(DATA EXCERPT)
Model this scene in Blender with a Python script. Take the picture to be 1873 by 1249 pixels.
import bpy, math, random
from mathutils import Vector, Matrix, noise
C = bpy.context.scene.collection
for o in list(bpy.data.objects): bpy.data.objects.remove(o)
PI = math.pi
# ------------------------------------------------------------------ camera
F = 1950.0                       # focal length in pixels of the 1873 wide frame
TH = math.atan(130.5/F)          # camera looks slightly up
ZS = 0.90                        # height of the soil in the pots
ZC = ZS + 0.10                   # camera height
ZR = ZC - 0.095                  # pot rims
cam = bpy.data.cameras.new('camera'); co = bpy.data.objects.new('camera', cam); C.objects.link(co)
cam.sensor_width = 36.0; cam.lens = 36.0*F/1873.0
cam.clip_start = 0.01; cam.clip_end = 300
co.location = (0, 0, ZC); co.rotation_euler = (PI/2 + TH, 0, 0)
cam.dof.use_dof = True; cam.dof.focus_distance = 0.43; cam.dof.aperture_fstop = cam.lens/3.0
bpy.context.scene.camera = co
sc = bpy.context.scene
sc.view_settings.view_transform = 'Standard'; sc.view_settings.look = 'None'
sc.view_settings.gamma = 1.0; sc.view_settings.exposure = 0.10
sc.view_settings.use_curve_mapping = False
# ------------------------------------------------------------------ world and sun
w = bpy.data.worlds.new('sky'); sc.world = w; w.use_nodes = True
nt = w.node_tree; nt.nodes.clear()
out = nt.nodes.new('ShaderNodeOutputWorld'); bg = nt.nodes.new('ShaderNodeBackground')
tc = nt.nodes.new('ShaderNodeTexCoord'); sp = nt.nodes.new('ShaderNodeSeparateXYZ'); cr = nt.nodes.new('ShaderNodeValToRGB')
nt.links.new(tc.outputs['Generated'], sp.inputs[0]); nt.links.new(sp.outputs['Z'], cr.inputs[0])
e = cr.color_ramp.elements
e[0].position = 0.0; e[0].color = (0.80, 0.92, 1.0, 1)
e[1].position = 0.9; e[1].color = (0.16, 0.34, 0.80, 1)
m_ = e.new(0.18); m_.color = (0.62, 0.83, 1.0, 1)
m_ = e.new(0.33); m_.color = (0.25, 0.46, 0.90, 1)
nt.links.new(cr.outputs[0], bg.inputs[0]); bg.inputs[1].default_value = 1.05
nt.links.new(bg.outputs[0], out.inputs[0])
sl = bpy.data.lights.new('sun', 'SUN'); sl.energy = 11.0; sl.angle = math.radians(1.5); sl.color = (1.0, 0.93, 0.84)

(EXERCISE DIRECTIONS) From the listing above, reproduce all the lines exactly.

(OUTPUT OF THE TASK)
Model this scene in Blender with a Python script. Take the picture to be 1873 by 1249 pixels.
import bpy, math, random
from mathutils import Vector, Matrix, noise
C = bpy.context.scene.collection
for o in list(bpy.data.objects): bpy.data.objects.remove(o)
PI = math.pi
# ------------------------------------------------------------------ camera
F = 1950.0                       # focal length in pixels of the 1873 wide frame
TH = math.atan(130.5/F)          # camera looks slightly up
ZS = 0.90                        # height of the soil in the pots
ZC = ZS + 0.10                   # camera height
ZR = ZC - 0.095                  # pot rims
cam = bpy.data.cameras.new('camera'); co = bpy.data.objects.new('camera', cam); C.objects.link(co)
cam.sensor_width = 36.0; cam.lens = 36.0*F/1873.0
cam.clip_start = 0.01; cam.clip_end = 300
co.location = (0, 0, ZC); co.rotation_euler = (PI/2 + TH, 0, 0)
cam.dof.use_dof = True; cam.dof.focus_distance = 0.43; cam.dof.aperture_fstop = cam.lens/3.0
bpy.context.scene.camera = co
sc = bpy.context.scene
sc.view_settings.view_transform = 'Standard'; sc.view_settings.look = 'None'
sc.view_settings.gamma = 1.0; sc.view_settings.exposure = 0.10
sc.view_settings.use_curve_mapping = False
# ------------------------------------------------------------------ world and sun
w = bpy.data.worlds.new('sky'); sc.world = w; w.use_nodes = True
nt = w.node_tree; nt.nodes.clear()
out = nt.nodes.new('ShaderNodeOutputWorld'); bg = nt.nodes.new('ShaderNodeBackground')
tc = nt.nodes.new('ShaderNodeTexCoord'); sp = nt.nodes.new('ShaderNodeSeparateXYZ'); cr = nt.nodes.new('ShaderNodeValToRGB')
nt.links.new(tc.outputs['Generated'], sp.inputs[0]); nt.links.new(sp.outputs['Z'], cr.inputs[0])
e = cr.color_ramp.elements
e[0].position = 0.0; e[0].color = (0.80, 0.92, 1.0, 1)
e[1].position = 0.9; e[1].color = (0.16, 0.34, 0.80, 1)
m_ = e.new(0.18); m_.color = (0.62, 0.83, 1.0, 1)
m_ = e.new(0.33); m_.color = (0.25, 0.46, 0.90, 1)
nt.links.new(cr.outputs[0], bg.inputs[0]); bg.inputs[1].default_value = 1.05
nt.links.new(bg.outputs[0], out.inputs[0])
sl = bpy.data.lights.new('sun', 'SUN'); sl.energy = 11.0; sl.angle = math.radians(1.5); sl.color = (1.0, 0.93, 0.84)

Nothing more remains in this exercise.